The heart-pounding postseason continued in the regional final against Frederick County’s Urbana on Nov. 6, when B-CC again found itself behind by a goal until junior Ethan White tied the score at 1-1 midway through the game.
Then early in the second half, Williams knocked in the game-winning goal to put the Barons in the semi-finals for the first time since 2004.
But even before the barons made the trek to play Calvert County’s Northern High School in Hagerstown on Nov. 10, the team was starting at a deficit. White, the team’s cornerstone at center midfielder, drew two yellow cards in the Urbana game — twice called for a ‘‘ dangerous slide tackle” — and had to miss the state semifinal match-up.

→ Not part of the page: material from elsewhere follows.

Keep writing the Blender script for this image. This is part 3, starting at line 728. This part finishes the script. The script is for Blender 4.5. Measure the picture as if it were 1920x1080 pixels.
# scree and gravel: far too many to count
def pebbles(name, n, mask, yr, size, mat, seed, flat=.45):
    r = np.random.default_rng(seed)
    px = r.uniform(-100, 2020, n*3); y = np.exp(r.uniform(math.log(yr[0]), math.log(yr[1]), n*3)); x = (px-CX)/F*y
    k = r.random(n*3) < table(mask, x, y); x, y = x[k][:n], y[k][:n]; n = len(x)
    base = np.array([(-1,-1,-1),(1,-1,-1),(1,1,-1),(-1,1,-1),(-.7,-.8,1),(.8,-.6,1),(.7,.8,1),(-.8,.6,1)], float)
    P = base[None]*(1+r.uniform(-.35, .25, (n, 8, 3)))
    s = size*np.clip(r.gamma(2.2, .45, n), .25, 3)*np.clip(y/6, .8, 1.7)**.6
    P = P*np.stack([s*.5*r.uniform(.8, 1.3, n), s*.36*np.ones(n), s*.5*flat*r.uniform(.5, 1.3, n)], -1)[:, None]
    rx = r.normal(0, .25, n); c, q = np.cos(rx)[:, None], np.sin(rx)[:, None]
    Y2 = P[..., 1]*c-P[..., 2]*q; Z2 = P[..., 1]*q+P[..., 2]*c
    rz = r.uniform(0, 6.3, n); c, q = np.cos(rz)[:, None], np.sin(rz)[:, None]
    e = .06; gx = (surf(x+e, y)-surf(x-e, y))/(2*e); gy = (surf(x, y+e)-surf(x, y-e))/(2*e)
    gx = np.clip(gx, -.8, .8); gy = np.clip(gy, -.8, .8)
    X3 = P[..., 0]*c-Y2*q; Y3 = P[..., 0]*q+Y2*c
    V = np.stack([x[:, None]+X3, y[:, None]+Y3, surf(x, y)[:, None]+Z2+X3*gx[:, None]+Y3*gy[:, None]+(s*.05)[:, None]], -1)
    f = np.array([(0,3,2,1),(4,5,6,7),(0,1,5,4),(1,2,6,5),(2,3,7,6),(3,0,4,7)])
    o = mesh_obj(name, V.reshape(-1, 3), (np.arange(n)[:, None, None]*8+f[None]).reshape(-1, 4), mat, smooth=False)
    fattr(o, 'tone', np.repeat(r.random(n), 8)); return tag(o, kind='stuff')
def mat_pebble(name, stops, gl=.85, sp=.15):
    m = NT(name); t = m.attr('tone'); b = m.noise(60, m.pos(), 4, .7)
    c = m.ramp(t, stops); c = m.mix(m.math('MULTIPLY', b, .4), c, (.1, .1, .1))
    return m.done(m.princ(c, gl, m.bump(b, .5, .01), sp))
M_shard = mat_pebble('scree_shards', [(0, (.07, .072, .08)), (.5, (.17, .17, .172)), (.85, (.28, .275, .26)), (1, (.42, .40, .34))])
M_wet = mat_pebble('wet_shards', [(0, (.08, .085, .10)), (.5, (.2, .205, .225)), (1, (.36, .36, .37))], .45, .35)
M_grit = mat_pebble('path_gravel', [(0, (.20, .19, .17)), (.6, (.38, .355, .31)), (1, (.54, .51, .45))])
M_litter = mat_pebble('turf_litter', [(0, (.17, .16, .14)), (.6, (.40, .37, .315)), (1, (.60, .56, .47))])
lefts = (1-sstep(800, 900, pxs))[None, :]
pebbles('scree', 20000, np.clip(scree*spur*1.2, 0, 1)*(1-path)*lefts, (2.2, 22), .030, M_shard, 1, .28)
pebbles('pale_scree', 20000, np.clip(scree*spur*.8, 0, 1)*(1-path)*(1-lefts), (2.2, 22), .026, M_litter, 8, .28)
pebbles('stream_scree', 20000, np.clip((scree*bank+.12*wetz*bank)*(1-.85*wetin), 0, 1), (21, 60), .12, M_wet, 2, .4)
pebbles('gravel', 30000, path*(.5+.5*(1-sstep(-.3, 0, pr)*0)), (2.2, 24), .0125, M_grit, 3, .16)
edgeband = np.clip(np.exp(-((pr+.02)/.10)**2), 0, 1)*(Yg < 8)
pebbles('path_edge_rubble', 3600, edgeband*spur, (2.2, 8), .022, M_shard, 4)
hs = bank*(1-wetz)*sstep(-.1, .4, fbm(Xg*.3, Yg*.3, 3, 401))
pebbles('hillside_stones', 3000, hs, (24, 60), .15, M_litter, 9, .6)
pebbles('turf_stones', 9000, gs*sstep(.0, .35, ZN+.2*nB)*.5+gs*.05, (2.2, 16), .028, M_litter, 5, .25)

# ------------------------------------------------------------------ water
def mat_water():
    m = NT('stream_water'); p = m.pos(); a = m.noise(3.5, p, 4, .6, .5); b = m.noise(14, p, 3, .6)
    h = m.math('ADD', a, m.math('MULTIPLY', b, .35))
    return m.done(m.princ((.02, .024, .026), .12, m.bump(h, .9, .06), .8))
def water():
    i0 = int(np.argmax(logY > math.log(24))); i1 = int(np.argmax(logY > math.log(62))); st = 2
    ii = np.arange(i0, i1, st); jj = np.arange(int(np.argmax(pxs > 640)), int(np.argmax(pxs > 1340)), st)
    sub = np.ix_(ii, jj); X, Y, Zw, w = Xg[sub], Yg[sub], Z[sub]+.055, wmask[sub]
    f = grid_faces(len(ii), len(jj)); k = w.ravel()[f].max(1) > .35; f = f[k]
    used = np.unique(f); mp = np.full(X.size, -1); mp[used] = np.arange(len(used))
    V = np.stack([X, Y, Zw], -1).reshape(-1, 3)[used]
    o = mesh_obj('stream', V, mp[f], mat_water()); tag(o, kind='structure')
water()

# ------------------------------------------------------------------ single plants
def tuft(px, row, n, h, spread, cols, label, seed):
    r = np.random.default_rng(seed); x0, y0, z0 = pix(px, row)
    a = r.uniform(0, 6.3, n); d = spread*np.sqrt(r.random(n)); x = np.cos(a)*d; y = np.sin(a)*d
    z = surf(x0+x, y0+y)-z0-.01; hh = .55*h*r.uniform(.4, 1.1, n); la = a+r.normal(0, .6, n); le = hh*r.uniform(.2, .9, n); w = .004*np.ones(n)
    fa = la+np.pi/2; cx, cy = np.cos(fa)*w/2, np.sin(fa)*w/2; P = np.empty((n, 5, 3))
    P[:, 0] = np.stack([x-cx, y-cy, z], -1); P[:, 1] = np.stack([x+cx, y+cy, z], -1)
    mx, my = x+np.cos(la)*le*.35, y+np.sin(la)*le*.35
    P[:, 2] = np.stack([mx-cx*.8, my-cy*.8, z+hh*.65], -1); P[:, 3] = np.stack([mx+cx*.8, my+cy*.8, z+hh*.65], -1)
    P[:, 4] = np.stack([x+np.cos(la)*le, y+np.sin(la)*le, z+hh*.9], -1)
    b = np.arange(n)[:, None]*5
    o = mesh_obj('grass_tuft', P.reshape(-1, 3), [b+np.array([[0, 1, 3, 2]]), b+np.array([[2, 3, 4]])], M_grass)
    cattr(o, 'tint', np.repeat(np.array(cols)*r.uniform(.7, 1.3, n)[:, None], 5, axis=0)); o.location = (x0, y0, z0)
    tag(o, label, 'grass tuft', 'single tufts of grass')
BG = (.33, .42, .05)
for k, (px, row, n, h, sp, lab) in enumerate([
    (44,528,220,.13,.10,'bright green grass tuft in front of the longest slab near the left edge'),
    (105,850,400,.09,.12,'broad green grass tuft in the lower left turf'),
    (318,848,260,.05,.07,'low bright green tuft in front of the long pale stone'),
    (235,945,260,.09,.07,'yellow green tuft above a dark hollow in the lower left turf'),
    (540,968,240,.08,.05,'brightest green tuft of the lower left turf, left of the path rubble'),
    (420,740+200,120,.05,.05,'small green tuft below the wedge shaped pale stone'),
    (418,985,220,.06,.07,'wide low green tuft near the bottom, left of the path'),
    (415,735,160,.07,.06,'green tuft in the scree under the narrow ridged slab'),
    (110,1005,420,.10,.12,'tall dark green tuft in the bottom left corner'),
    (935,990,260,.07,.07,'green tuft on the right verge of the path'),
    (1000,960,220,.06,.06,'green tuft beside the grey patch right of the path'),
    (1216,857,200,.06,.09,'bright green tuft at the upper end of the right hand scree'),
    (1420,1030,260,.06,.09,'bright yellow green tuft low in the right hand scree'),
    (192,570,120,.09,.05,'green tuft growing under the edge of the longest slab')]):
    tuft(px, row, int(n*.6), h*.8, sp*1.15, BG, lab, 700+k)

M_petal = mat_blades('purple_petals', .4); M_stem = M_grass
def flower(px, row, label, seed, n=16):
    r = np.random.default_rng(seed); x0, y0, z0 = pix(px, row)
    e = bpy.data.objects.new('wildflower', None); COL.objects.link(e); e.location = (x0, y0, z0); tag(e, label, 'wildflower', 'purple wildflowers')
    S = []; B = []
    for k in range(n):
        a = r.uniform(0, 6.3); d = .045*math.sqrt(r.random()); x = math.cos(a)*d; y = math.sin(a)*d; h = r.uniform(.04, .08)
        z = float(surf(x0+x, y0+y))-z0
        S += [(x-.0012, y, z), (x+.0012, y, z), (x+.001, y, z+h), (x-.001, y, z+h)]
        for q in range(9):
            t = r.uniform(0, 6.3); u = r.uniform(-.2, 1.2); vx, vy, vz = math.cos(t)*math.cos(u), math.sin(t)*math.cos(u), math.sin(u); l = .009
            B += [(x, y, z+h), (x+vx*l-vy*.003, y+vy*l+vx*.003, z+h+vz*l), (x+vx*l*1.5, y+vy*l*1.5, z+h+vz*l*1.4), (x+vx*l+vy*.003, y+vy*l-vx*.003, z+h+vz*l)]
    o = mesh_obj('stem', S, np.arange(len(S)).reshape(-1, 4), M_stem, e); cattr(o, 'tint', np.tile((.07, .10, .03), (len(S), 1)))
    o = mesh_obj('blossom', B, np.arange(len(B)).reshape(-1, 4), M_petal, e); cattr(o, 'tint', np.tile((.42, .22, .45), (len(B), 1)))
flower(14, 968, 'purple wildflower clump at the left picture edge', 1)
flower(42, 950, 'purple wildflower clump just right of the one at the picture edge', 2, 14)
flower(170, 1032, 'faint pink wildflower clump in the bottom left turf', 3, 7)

In that game, the Barons trailed 3-1 midway through the second half, which they played a man down after midfielder Gil Kirk received a red card for kicking an opponent in the leg.
But fate had the Barons in approval. Fernandez cut the lead to one, then junior Chris Woodruff’s late goal provided the equalizer. And in double overtime, Woodruff followed up a tremendous solo effort from Williams by blasting his slow cross into the net, sending B-CC to the state final.
‘‘We were down this year a lot, and we just didn’t give up — that’s what we’ve got over every other team,” Williams said. ‘‘Usually when teams get down, they start playing worse. When we were down, we just kept fighting harder. The players just want it so bad. This team ... is unbelievable.”